=== Task objective ===
Copy every line of the data that includes the string "script".

[start of Material for the task]

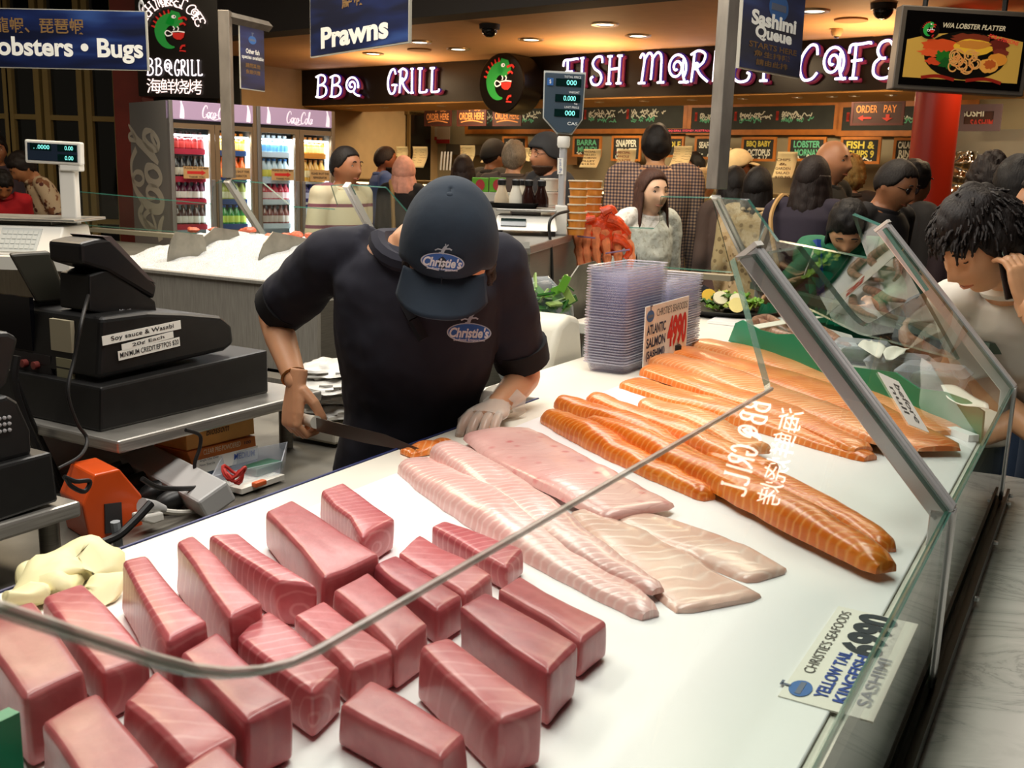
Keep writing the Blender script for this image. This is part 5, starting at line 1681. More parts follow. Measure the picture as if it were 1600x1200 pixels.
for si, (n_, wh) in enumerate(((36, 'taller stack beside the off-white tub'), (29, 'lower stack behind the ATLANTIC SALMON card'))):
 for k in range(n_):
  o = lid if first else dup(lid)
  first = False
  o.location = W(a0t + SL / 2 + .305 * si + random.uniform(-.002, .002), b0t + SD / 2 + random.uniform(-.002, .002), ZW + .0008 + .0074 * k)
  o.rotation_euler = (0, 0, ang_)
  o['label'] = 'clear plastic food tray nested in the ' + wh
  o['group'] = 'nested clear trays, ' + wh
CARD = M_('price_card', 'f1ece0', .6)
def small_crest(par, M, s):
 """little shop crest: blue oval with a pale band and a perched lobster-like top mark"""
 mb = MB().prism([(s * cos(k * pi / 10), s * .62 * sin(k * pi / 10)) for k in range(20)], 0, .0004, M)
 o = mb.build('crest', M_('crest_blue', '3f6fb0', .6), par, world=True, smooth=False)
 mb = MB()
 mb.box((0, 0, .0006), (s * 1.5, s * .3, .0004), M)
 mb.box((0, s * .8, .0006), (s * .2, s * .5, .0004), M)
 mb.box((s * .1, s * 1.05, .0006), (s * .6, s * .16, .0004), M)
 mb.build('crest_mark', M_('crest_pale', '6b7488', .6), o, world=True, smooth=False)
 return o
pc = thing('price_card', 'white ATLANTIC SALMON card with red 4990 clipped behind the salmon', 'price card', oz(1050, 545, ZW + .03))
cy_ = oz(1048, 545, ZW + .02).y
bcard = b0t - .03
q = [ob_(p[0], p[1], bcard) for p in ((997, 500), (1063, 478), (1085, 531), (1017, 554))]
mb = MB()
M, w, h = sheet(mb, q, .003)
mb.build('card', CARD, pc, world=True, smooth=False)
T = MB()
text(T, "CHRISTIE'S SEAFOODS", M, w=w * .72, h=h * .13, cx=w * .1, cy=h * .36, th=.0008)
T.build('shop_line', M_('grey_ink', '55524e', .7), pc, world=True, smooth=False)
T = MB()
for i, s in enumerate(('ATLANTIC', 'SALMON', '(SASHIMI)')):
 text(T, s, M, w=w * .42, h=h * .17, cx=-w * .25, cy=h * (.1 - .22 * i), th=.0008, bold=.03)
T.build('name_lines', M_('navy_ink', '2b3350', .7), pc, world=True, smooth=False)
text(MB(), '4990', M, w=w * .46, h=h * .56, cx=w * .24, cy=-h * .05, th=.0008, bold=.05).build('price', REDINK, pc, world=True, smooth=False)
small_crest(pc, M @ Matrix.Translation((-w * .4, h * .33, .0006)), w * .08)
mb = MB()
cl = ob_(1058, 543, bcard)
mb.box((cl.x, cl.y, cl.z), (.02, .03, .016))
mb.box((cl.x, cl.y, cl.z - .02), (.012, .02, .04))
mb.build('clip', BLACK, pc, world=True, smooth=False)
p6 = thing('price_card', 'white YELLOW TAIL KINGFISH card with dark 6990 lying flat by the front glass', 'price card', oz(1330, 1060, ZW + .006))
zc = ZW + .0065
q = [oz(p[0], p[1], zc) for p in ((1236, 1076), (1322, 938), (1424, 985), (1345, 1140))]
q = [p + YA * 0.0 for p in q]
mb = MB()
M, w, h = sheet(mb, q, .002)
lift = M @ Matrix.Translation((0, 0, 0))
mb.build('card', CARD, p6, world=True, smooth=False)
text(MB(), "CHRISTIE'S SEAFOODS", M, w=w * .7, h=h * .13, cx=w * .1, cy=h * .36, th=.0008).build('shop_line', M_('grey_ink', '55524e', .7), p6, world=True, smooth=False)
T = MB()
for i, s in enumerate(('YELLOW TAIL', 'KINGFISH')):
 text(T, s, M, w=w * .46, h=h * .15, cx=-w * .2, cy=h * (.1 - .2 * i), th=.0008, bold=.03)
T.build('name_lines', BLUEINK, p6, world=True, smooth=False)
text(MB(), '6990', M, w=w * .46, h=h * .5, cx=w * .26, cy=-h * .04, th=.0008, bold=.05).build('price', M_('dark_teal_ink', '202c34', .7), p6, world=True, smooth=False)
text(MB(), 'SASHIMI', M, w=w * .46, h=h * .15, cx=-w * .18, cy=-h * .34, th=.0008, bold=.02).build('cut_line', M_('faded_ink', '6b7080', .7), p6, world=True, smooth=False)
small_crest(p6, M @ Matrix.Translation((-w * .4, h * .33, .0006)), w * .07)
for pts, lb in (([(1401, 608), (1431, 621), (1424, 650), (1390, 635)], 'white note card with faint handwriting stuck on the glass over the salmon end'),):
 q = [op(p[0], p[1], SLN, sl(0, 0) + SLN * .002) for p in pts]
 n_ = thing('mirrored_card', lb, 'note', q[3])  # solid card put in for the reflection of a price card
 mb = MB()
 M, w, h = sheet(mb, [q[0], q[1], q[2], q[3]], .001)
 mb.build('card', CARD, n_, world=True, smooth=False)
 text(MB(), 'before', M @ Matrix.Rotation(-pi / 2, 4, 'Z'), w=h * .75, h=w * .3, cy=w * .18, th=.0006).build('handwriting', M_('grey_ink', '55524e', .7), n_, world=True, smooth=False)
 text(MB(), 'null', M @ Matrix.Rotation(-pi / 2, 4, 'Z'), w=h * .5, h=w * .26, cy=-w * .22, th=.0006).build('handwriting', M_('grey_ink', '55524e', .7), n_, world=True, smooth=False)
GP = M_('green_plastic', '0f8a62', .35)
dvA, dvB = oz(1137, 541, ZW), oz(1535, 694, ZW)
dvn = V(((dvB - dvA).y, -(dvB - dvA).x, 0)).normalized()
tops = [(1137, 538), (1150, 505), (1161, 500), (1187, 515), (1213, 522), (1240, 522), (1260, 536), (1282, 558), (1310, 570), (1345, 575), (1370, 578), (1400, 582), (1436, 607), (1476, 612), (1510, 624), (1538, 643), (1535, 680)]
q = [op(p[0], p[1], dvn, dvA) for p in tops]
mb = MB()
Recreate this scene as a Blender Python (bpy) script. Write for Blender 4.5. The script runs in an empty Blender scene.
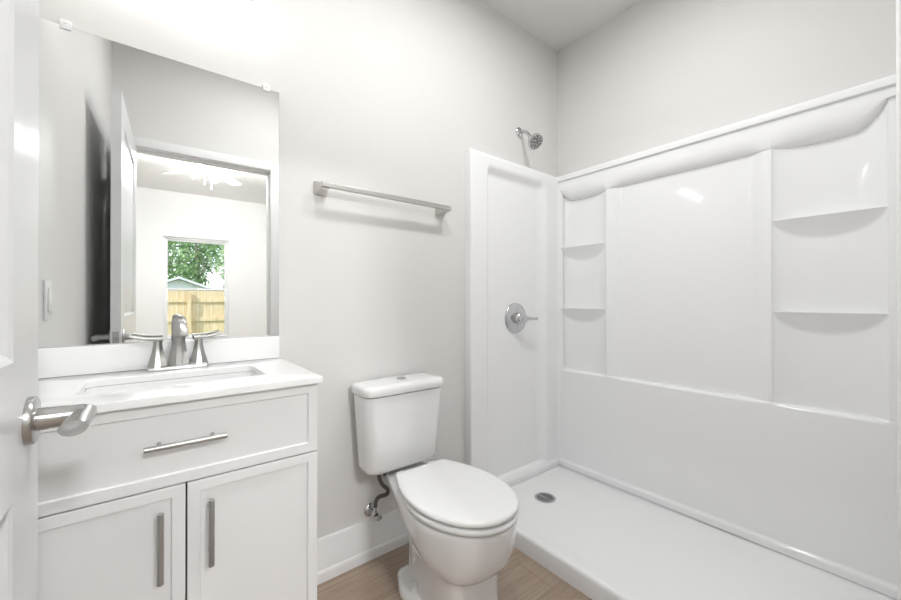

[end of Material for the task]

=== Expected answer ===
Keep writing the Blender script for this image. This is part 5, starting at line 1681. More parts follow. Measure the picture as if it were 1600x1200 pixels.
Recreate this scene as a Blender Python (bpy) script. Write for Blender 4.5. The script runs in an empty Blender scene.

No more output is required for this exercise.